NCUA has been running the one-time $34-billion WesCorp under conservatorship since March 2009 and projects a loss of as much as $7 billion after the resolution is completed.

Separately, NCUA told a federal court that its growing number of suits against Wall Street underwriters of securities sold to WesCorp do not undermine its own case against officers and directors of WesCorp, as the WesCorp defendants argued before that same court.

"Nothing in the RBS Complaint undercuts or otherwise compromises the allegations of the (suit) in this case," NCUA said, referring to its second suit against the unit of Royal Bank of Scotland that sold WesCorp more than $1 billion of mortgage-backed securities. "Rather, the Complaint vividly illustrates both the consequences of the Directors' failure to impose meaningful sector and investment-type concentration limits and the blind eye WesCorp used in its pre-purchase analysis as it acquired heavy concentrations of the riskiest AAA rated securities in order to meet the investment income targets mandated by Directors."

The WesCorp defendants told the court earlier last week that NCUA's allegations against RBS and in a separate suit against JP Morgan Securities claiming the underwriters misrepresented the true nature of the securities sold to WesCorp undermine its own case that the failure of the corporate giant was caused by negligence on the part of the WesCorp officers and directors.

The NCUA suits, argue the WesCorp figures, "render implausible its allegations against (the officer and directors)."

WesCorp Bridge reported a $2.1 million loss for May, the same loss in as in April, which was driven by negative net interest income, NCUA reported.

"Since WesCorp became a bridge corporate credit union in October 2010, the majority of the interest income included in its NII has come from notes receivable from NCUA, which is income generated by legacy assets from the old WesCorp term investment portfolio.

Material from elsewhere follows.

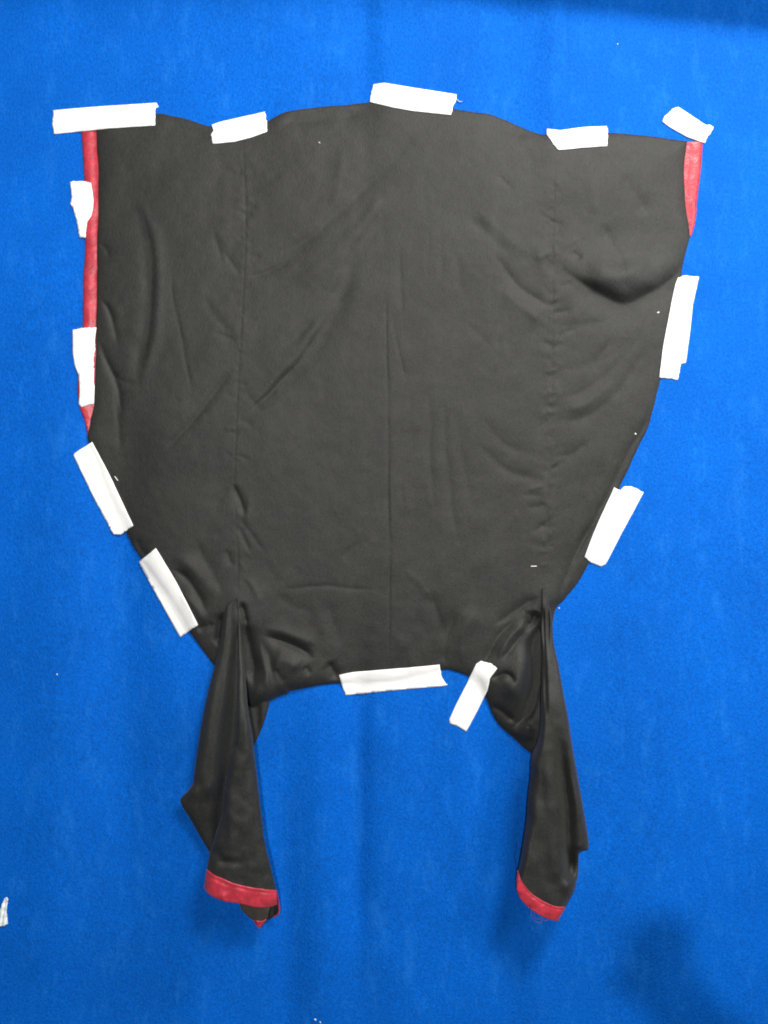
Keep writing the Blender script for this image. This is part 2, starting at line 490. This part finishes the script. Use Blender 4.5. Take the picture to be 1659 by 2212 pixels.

As these assets are securitized in the (NCUA Guaranteed Note) program, the proceeds pay down the notes to Western Bridge with the result that NII declines significantly."

NCUA said the monthly losses have been anticipated and figured into the cost of its corporate resolution plan. After the planned liquidation of the Bridge and restructuring of the corporate as United Resources FCU in October, the losses will remain with the Bridge and will not accrue to the newly chartered corporate.

WARREN HEADS HOME

TO MASSACHUSETTS

WASHINGTON - Would-be consumer czar Elizabeth Warren left Washington last week, her dream to head the fledgling Consumer Financial Protection Bureau in shambles, the new bureau itself tied up in knots.

Warren's exit comes after Republican lawmakers forced the President to name someone else as director of the new consumer agency, while making it clear they want the agency to avoid any business until legislation is passed to have a five-person board run the agency instead of a single director. Bowing to reality, President Obama instead nominated former Ohio Attorney General Richard Cordray to be director of the new agency last week

Warren's defeat prompted Democratic Party activists in her home state of Massachusetts to press the case for the Harvard law professor to run for the Senate next year against Republican incumbent Scott Brown. Warren said she will make any decisions on a Senate after she leaves Washington and returns to Cambridge, where she is currently scheduled to teach a fall semester.

Instead, Warren, who developed the new consumer agency as an advisor to the Treasury Department, said last week she plans another kind of building in the short term. "I've been working 14 hours a day on this thing for more than a year to try to stand it up," Warren told CBS News Radio. "(Now) I'm going to take my grandchildren to Legoland. That's where I'm headed."

"When I go home, I'll do more thinking then. But I need to do that thinking not from Washington," she added.

Warren's exit comes after the Republican-controlled House passed a bill that would water down the powers of the new consumer agency and its director by expanding its leadership to a five-person board; and by increasing the veto power of its financial regulator oversight panel. GOP lawmakers also want the new agency-which opened for business last Thursday-to stop doing business altogether until the bill is passed.

The bill has little chance of passing because it has been rejected by the Democratic-controlled Senate and the White House and promised to veto it if it does get passed.

But it has the effect of slowing down business at the new agency without a permanent director and also signals continued Republican opposition to the agency, which passed Congress in 2010 with almost no Republican votes.